Alberto Quiroga fue como un bálsamo para lo que se dio en llamar la clase farmacéutica. Eran los años en que el colegio estaba inmerso en dar un paso al frente y dejar de ser un mero registro profesional de identidades. Se necesitaba algo más. Tenía que dar mayores servicios. Y Quiroga Iglesias cogió el timón y lo hizo posible. Aquello se esponjó de tal manera, que los colegiados acudían a la sede –la última, por el momento, en el número 15 de la calle Fuero- como si fuera su casa. Y Alberto Quiroga, su familia. Y todos, al abandonar las instalaciones, aliviados. Se iban con los interrogantes despejados. Y los portafolios, naturalmente, mucho más ligeros.

Había nacido en Villafranca del Bierzo en los primeros días del mes de enero de 1930,y bien puede decirse que, con voluntad espartana, se hizo a sí mismo. Aquí, en León, casó con Teresa Flórez Castro, de cuya unión nacerían Alberto –de igual forma abogado- y Teresa –Terín-, la niña de sus ojos. Sin la menor duda, una gran familia, adornada, ahora, después de los años, por tres nietas y un nieto.

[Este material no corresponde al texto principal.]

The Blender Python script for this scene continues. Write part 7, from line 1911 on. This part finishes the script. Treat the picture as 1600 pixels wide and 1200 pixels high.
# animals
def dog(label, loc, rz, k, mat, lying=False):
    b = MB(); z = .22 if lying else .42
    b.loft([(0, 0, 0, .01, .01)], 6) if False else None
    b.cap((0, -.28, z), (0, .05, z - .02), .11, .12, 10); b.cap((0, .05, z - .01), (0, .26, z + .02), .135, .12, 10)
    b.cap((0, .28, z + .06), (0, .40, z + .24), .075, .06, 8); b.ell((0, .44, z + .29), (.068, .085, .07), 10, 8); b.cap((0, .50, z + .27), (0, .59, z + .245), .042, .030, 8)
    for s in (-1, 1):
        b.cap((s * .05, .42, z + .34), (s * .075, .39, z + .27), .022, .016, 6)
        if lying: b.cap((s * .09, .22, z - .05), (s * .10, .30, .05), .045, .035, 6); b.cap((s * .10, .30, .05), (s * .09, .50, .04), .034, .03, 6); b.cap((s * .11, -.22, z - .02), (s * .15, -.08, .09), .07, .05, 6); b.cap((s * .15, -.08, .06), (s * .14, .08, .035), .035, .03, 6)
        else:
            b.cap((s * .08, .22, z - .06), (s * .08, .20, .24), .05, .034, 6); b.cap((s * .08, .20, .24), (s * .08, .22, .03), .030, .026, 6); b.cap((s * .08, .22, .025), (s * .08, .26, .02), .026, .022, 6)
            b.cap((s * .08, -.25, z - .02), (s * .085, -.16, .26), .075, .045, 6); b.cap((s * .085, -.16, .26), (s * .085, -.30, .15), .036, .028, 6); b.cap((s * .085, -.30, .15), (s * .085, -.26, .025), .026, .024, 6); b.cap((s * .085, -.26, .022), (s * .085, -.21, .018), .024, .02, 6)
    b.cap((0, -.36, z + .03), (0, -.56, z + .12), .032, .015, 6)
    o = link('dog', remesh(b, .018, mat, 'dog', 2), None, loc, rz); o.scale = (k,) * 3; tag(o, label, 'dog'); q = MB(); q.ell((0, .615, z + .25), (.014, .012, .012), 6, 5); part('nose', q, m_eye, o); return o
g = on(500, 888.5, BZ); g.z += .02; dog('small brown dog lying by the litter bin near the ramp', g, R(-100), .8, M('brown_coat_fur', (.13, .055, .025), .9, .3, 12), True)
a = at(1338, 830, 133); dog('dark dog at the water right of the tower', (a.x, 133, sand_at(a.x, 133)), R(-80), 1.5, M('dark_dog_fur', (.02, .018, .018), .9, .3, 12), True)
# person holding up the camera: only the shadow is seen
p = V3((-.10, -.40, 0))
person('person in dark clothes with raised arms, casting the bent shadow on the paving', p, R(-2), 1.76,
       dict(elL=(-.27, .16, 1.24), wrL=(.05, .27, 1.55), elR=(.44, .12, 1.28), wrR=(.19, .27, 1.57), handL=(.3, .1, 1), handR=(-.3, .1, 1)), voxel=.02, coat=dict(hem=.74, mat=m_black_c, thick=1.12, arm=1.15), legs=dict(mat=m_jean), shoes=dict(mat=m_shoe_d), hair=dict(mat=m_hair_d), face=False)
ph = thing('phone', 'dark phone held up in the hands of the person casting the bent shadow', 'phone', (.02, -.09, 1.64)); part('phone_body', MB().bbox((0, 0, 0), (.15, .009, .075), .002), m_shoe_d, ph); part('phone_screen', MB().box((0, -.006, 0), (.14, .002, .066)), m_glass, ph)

Y en estos momentos de pena se vienen a la cabeza las palabras de Victoriano Crémer en la muerte de Ángel Suárez Ema. “Yo protesto”, dijo. Y, con la debida licencia al caso, yo también protesto por la muerte de Alberto Quiroga Iglesias, mi maestro, mi amigo y, en innumerables ocasiones, como mi segundo padre. Es lo que me queda después del último sábado: protestar. Y protestaré siempre.